Several years before abandoning his legal practice, Marsh remarried to Caroline Crane, who shared his intellectual interests, in 1839. He became increasingly involved in politics in the years to follow. In June 1843, he was nominated by the Whigs, precursor to today's Republicans, as the candidate for governor of Vermont. In the September election, Marsh defeated his Democrat opponent by 1,600 votes, and he served in Congress until 1849. At the end of his term, he was appointed United Stated Minister Resident to Turkey by President Taylor where he remained for five years. In 1854, he returned to Vermont in financial distress due to failed investments, and he spent the next few years in legal battles in an attempt to recuperate some of his wealth. His situation finally improved when he was appointed to the lucrative position of Vermont Railroad Commissioner in 1857 (Lowenthal, 2000). 

The position of Railroad Commissioner entailed an investigation into state fish habitat, and he witnessed its deterioration. Marsh blamed the decline on several human activities, such as overfishing and industrialization, but he attributed the harshest effects to deforestation. He urged restocking of the fish and more prudent use of resources in a report to the Senate, which it found impractical. However, he was later credited for initiating salmon restoration with his pioneering study. He also opposed the destructive corporate interests of the poorly planned railroads that were rapidly devastating vast amounts of wilderness. The malignancy of private companies contributed his growing distain of capitalistic greed (Lowenthal, 2000). His biographer, David Lowenthal, observes, "[Marsh] saw private interests endangering public welfare… he opted, as a pragmatist, for public control rather than private reformation" (p.196). 

Over the next few years, Marsh gave a series of lectures on the English language. In 1861, President Lincoln appointed him the first United States minister to the kingdom of Italy, and on April 27, at the age of 60, he set sail, with Caroline, for Europe. In Italy, he found time and capacity for his environmental concerns. He made several fruitful excursions to the Alps where he studied glaciers, moraines, and avalanches. Marsh witnessed Alpine erosion and the devastating contribution of grazing and deforestation, in disastrously accelerating natural erosive processes. In 1862, he began working on the manuscript for Man and Nature, a pioneering study in ecology and conservation. 

Marsh had begun noting man's impacts on nature before he was six, and he witnessed the reduction of Vermont's woodlands from three-quarters to nearly one-quarter of the state by the time he departed for Italy. In Man and Nature, he assessed these changes in a drastically different light from that of his precursors.
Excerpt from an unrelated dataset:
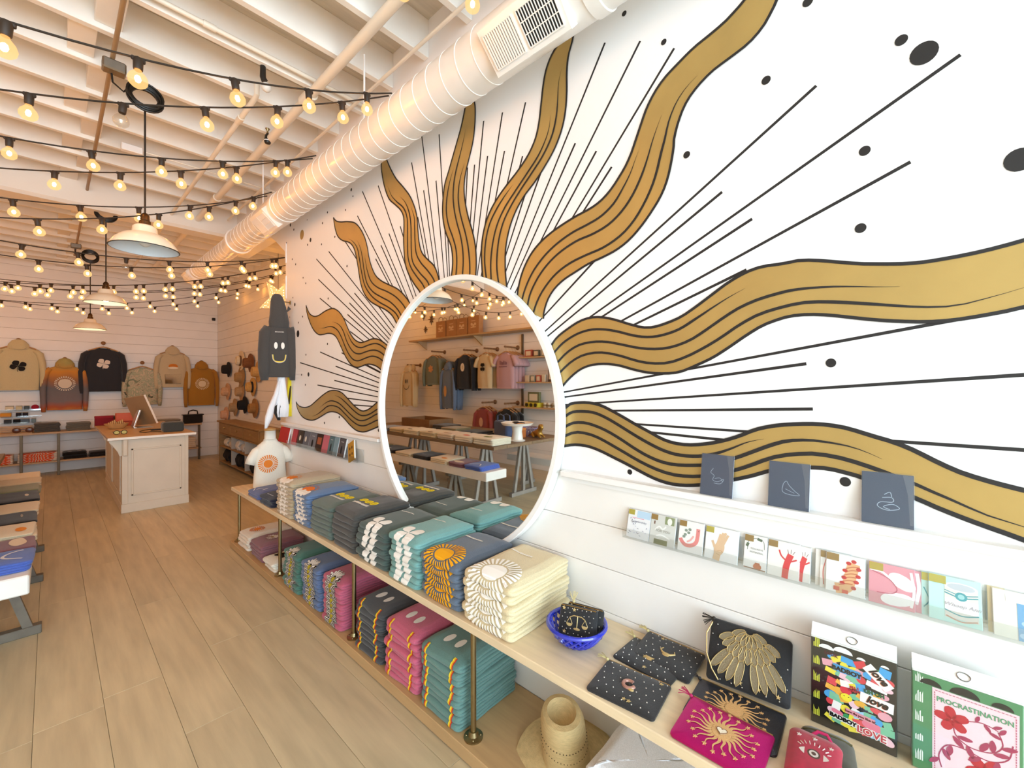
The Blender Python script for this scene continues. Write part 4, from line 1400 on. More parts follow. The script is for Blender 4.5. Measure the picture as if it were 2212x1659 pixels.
# wing pouch against the wall
wg = matrix_thing('wing_pouch', 'black beaded pouch with gold feather wing pattern leaning on the wall', 'pouch', basis((1.545, 0.358, BT + 0.094), (0.10, -1, 0), (0.50, 0.04, 0.86)))
part(pad(B(), 0.236, 0.186, 0.014), 'body', velvet, wg, True)
beads_part(wg, 0.236, 0.186, 0.014, 40, 21, lambda x, y: abs(x) > 0.09 or y > 0.08 or y < -0.07)
fb, fd = B(), B()
for row_, (r0, ln_, n_, wd_) in enumerate(((0.012, 0.045, 7, 0.019), (0.050, 0.050, 11, 0.021), (0.088, 0.085, 13, 0.022))):
    for k in range(n_):
        a = R(-90 + (k - (n_ - 1) / 2) * (150 - row_ * 14) / n_)
        cx, cy = 0.0 + math.cos(a) * (r0 + ln_ / 2), 0.085 + math.sin(a) * (r0 + ln_ / 2)
        if abs(cx) > 0.085 or cy < -0.045:
            continue
        lp, rp = ell(cx, cy, wd_ / 2, ln_ / 2, a - PI / 2, 12)
        z = padz(cx, cy, 0.236, 0.186, 0.014) + 0.001 + (2 - row_) * 0.0012
        fd.strip([(*q, z) for q in lp], [(*q, z) for q in rp])
        loop = lp + rp[::-1]
        fb.tube([(*q, z + 0.0008) for q in loop[::2]], 0.0011, 4, closed=True)
fo_ = part(fd, 'feathers', M('smoky_bead', '85795f', 0.4, 0.3, bump=0.4, bs=300), wg, label='smoky beaded feathers')
fo_['kind'] = 'stuff'
fo_ = part(fb, 'feather_edging', goldth, wg, label='gold cord edging')
fo_['kind'] = 'stuff'
tassel(wg, -0.112, 0.092, 0.006, '2a2620', R(200))
part(B().tube([(-0.112, 0.085, 0.01), (-0.128, 0.04, 0.02), (-0.12, -0.02, 0.03), (-0.10, -0.06, 0.03), (-0.08, -0.085, 0.02)], 0.0022, 6), 'wrist_strap', goldth, wg, True)


# sequin sun pouches
def sequin(name, c):
    m = bpy.data.materials.new(name)
    m.use_nodes = True
    nt = m.node_tree
    b = nt.nodes['Principled BSDF']
    b.inputs['Base Color'].default_value = (*lin(c), 1)
    b.inputs['Metallic'].default_value = 0.65
    b.inputs['Roughness'].default_value = 0.28
    tc = nt.nodes.new('ShaderNodeTexCoord')
    vo = nt.nodes.new('ShaderNodeTexVoronoi')
    vo.inputs['Scale'].default_value = 230
    nt.links.new(tc.outputs['Object'], vo.inputs['Vector'])
    vm = nt.nodes.new('ShaderNodeVectorMath')
    vm.operation = 'MULTIPLY_ADD'
    nt.links.new(vo.outputs['Color'], vm.inputs[0])
    vm.inputs[1].default_value = (0.7, 0.7, 0.2)
    vm.inputs[2].default_value = (-0.35, -0.35, 0.9)
    # tilt each sequin: use cell colour as height for a bump
    bp = nt.nodes.new('ShaderNodeBump')
    bp.inputs['Strength'].default_value = 0.9
    bp.inputs['Distance'].default_value = 0.004
    sp = nt.nodes.new('ShaderNodeSeparateColor')
    nt.links.new(vo.outputs['Color'], sp.inputs[0])
    nt.links.new(sp.outputs[0], bp.inputs['Height'])
    nt.links.new(bp.outputs[0], b.inputs['Normal'])
    return m


def sunpouch(label, X, w, h, t, m, tc, heart):
    p = matrix_thing('sun_pouch', label, 'pouch', X, 'sequin sun pouches')
    part(pad(B(), w, h, t), 'body', m, p, True)
    b = B()
    tan = 0
    for k in range(20):
        a = 2 * PI * k / 20
        ln_ = 0.050 if k % 2 else 0.044
        Lp, Rp = [], []
        for i in range(13):
            u = i / 12
            r_ = 0.022 + ln_ * u
            sw = 0.0045 * math.sin(u * 2 * PI) * (1 if k % 2 else 1)
            wd = 0.0042 * (1 - u) + 0.0008
            cx, cy = r_ * math.cos(a) * 1.15, r_ * math.sin(a) * 0.98
            px_, py_ = -math.sin(a), math.cos(a)
            z = padz(cx, cy, w, h, t) + 0.0016
            Lp.append((cx + px_ * (sw + wd), cy + py_ * (sw + wd), z))
            Rp.append((cx + px_ * (sw - wd), cy + py_ * (sw - wd), z))
        b.strip(Lp, Rp)
        e = ((0.022 + ln_ + 0.004) * math.cos(a) * 1.15, (0.022 + ln_ + 0.004) * math.sin(a) * 0.98)
        z = padz(*e, w, h, t)
        b.prism(star5(*e, 0.0065, rot=a), z - 0.001, z + 0.002, 2)
    b.lathe([(0.001, 0), (0.025, 0), (0.025, 0.0018), (0.001, 0.0022)], 24, X=Matrix.Translation((0, 0, t + 0.0045)))
    part(b, 'sun_embroidery', M('tan_bead', 'd9ab73', 0.45, 0.15, bump=0.4, bs=260), p, label='tan beaded sun')
    if heart:
        pts = []
        for k in range(28):
            a = 2 * PI * k / 28
            pts.append((0.00085 * 16 * math.sin(a) ** 3, 0.00080 * (13 * math.cos(a) - 5 * math.cos(2 * a) - 2 * math.cos(3 * a) - math.cos(4 * a))))
        part(B().prism(pts, t + 0.005, t + 0.009, 2).tube([(x, y, t + 0.0085) for x, y in pts], 0.0012, 5, 1, closed=True), 'heart', [M('pearl_bead', 'efe3cd', 0.3, bump=0.5, bs=280), M('brown_thread', '7a5330', 0.6)], p, label='pale beaded heart')
    part(B().tube([(-w / 2 + 0.005, h / 2 - 0.004, t * 0.9), (w / 2 - 0.005, h / 2 - 0.004, t * 0.9)], 0.0022, 6), 'zip', metal('zip_gold', 'b49a63', 0.35), p, True)
    tassel(p, -w / 2 - 0.002, h / 2 - 0.008, t * 0.5, tc, R(170))
    return p


sunpouch('charcoal sequin pouch with a tan beaded sun lying under the magenta one', basis((1.395, 0.362, BT), (0.03, -1, 0), (1, 0.03, 0)), 0.245, 0.185, 0.010, sequin('charcoal_sequin', '43444c'), '2b2a2c', False)
sunpouch('magenta sequin pouch with a tan sun and heart at the bench front edge', basis((1.272, 0.362, BT + 0.009), (-0.02, -1, 0), (1, -0.02, 0.07)), 0.225, 0.178, 0.011, sequin('magenta_sequin', 'c01673'), 'b01a5e', True)

# red and olive velvet bags
rb = matrix_thing('olive_pouch', 'olive velvet drawstring pouch lying behind the red one', 'pouch', basis((1.405, 0.135, BT), (0.15, -1, 0), (1, 0.15, 0)))
part(pad(B(), 0.12, 0.15, 0.022, 0, 0.03, 0.008), 'body', M('olive_velvet', '38351f', 0.8, var=.2, vs=60, sheen=.4), rb, True)
part(B().tube([(-0.055, 0.045, 0.026), (-0.02, 0.047, 0.032), (0.02, 0.046, 0.032), (0.055, 0.045, 0.026)], 0.003, 6), 'drawstring', M('olive_cord', '4f4a2c', 0.7), rb, True)
rb = matrix_thing('red_pouch', 'crimson velvet pouch with a beaded eye lying near the sticker box', 'pouch', basis((1.335, 0.158, BT + 0.006), (0.06, -1, 0), (1, 0.06, 0.12)))
part(pad(B(), 0.118, 0.175, 0.024, 0, 0.022, 0.010), 'body', M('red_velvet', 'a5062f', 0.7, var=.12, vs=60, sheen=.3), rb, True)
part(B().tube([(-0.01, 0.083, 0.018), (0.005, 0.094, 0.028), (0.025, 0.092, 0.03), (0.035, 0.08, 0.022)], 0.004, 8), 'loop', M('pink_satin', 'c22a63', 0.35), rb, True)
b = B()
lp, rp = ell(0, 0.005, 0.032, 0.018, 0, 16, 1.4)
b.strip([(*q, 0.0358) for q in lp], [(*q, 0.0358) for q in rp], 0)
for r_, mi, z in ((0.014, 1, 0.0362), (0.010, 0, 0.0366), (0.005, 1, 0.037)):
    b.add([(r_ * math.cos(2 * PI * k / 20), 0.005 + r_ * math.sin(2 * PI * k / 20), z) for k in range(20)], [tuple(range(20))], mi)
for k in range(9):
    a = R(20 + 17.5 * k)
    b.tube([(0.03 * math.cos(a), 0.012 + 0.02 * math.sin(a), 0.036), (0.038 * math.cos(a), 0.012 + 0.03 * math.sin(a), 0.036)], 0.0012, 4)
for x, y in ((0.0, 0.055), (0.035, 0.045), (-0.035, 0.05)):
    b.prism(star5(x, y, 0.006), 0.033, 0.0362, 2)
part(b, 'eye_beading', [M('silver_thread', 'ddd3cb', 0.35, 0.3), M('brown_bead', '5a4238', 0.4)], rb)
pb = matrix_thing('blue_card', 'pale blue wrapped card lying in front of the green puzzle box', 'card', basis((1.41, -0.055, BT + 0.001), (0.2, -1, 0), (1, 0.2, 0.0)))
part(B().rbox((-0.05, -0.07, 0), (0.05, 0.07, 0.008), 0.002), 'envelope', M('pale_blue_paper', 'cfe0ea', 0.5), pb)
part(B().rbox((-0.053, -0.073, -0.0005), (0.053, 0.073, 0.0095), 0.002), 'sleeve', clear('clear_plastic'), pb)

# ================================================================ PUZZLE BOXES
def rot2(pts, cx, cy, a):
    return [(cx + x * math.cos(a) - y * math.sin(a), cy + x * math.sin(a) + y * math.cos(a)) for x, y in pts]


def puzzle(label, y0, w, h, cover, spine):
    """cardboard box standing upright; local x reads left to right, y up, z outwards"""
    X = basis((1.527, y0 - w / 2, BT), (0.015, -1, 0), (0.0, 0, 1))
    p = matrix_thing('puzzle_box', label, 'box', X)
    part(B().rbox((-w / 2, 0, -0.05), (w / 2, h, 0), 0.002), 'box', M('cover_' + cover, cover, 0.35), p)
    part(B().rbox((-w / 2, h, -0.05), (w / 2, h + 0.004, 0.0), 0.001).add([(-w / 2, h + 0.004, -0.004), (w / 2, h + 0.004, -0.004), (w / 2, h + 0.032, -0.03), (-w / 2, h + 0.032, -0.03)], [(0, 1, 2, 3)]).add([(-w / 2, h + 0.004, -0.006), (w / 2, h + 0.004, -0.006), (w / 2, h + 0.032, -0.032), (-w / 2, h + 0.032, -0.032)], [(3, 2, 1, 0)]), 'lid', M('white_card', 'f0f0ee', 0.4), p)
    part(B().tube([(0.012 * math.cos(a), h + 0.017 + 0.007 * math.sin(a), -0.014 - 0.0065 * math.sin(a)) for a in [2 * PI * k / 20 for k in range(20)]], 0.0012, 5, closed=True), 'hole_ring', metal('eyelet', '8d8d8d', 0.3), p, True)
    b = B()
    q = random.Random(len(label))
    for k in range(5):                                     # tiny lines of side print
        yy = h * (0.1 + 0.2 * k)
        for j in range(4):
            b.add([(-w / 2 + 0.006 + j * 0.004, yy, 0.0005), (-w / 2 + 0.0085 + j * 0.004, yy, 0.0005), (-w / 2 + 0.0085 + j * 0.004, yy + q.uniform(.012, .03), 0.0005), (-w / 2 + 0.006 + j * 0.004, yy + q.uniform(.012, .03), 0.0005)], [(0, 1, 2, 3)])
    part(b, 'side_print', ink(spine), p)
    part(B().rbox((-w / 2 - 0.002, -0.0005, -0.052), (w / 2 + 0.002, h + 0.006, 0.0035), 0.002), 'wrap', clear('clear_plastic'), p)
    return p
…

Most people who inquired into the subject prior to Marsh had trusted the earth's bountifulness and generally viewed human's impact on it as beneficial (Lowenthal, 2000). Marsh proposed an antithetical idea: "Man is everywhere a disturbing agent. Wherever he plants his foot, the harmonies of nature are turned to discord" (Marsh, 1864, p. 36) 

The central focus of Man and Nature is forestry. Marsh valued trees as nature's most important and stabilizing agents and foresaw the necessity of forest husbandry:

We have now felled forest enough everywhere, in many districts far too much. Let us restore this one element of material life to its normal proportions, and devise means for maintaining the permanence of its relations to the fields, the meadows and the pastures, to the rain and the dews of heaven, to the springs and rivulets with which it waters down the earth. (1864, p. 328-9)

He ascribed the acceleration in human's destructive influence toward forests to the overlooked side-effects of hastily advancing technology and professed that only human action could repair the damage produced by human action. The fundamental message of Man and Nature is that nature does not heal itself from man's destruction. Once raped of its natural, self-sustaining condition, it remains impoverished unless taken into human care (Lowenthal, 2000). 

Marsh wrote quickly and completed the final draft of Man and Nature in July 1863. However, the revolutionary content of the book caused his English publisher, John Murray, to reject it. It was finally published in May 1864 by Charles Scribner, and although sales were initially poor, the book soon received a welcome reception from the public. It sold over a thousand copies in a few months and had to be reprinted. It was highly praised by scholars and the general public, and within a decade, Man and Nature was an international classic (Lowenthal, 2000). Wallace Stegner later proclaimed the book "the rudest kick in the face that American initiative, optimism and carelessness had yet received" (Lowenthal, p.303). 

Marsh remained in Italy for the remainder of his life. In 1876, he adopted a two-year-old Swedish orphan, Carlo Rände. Marsh adored the boy, and Rände's zest for life helped divert his attention from the pangs of aging. In July 1882, he travelled to the slopes of Apennines at Vallombrosa to summer with his young grand-nieces and nephews. On the evening of July 23, he began to experience difficulty breathing, and by the time the doctor arrived, Marsh was dead.

Two days later, his body was carried down the mountain by forestry students who consequently honored the scholar whose work had aroused so many to the importance of their vocation. He was buried in the Protestant cemetery in Rome, not far from the graves of Romantic poets John Keats and Percy Shelley. At the age of 81, Marsh maintained his lifelong affinity for nature, especially mountains, so Vallombrosa was an appropriate end to his long and distinguished life (Lowenthal, 2000). "Could he himself have selected the manner, time and place of his departure," Caroline wrote, "he would have desired nothing different" (Lowenthal, p.369). 

References

 Lowenthal, David. (2000). George Perkins Marsh: Prophet of Conservation. Seattle and London: University of Washington Press 

Marsh, George Perkins. (1864). Man and Wilderness; or, Physical Geography as Modified by Human Action. [Electronic Version]. New York: Charles Scribner.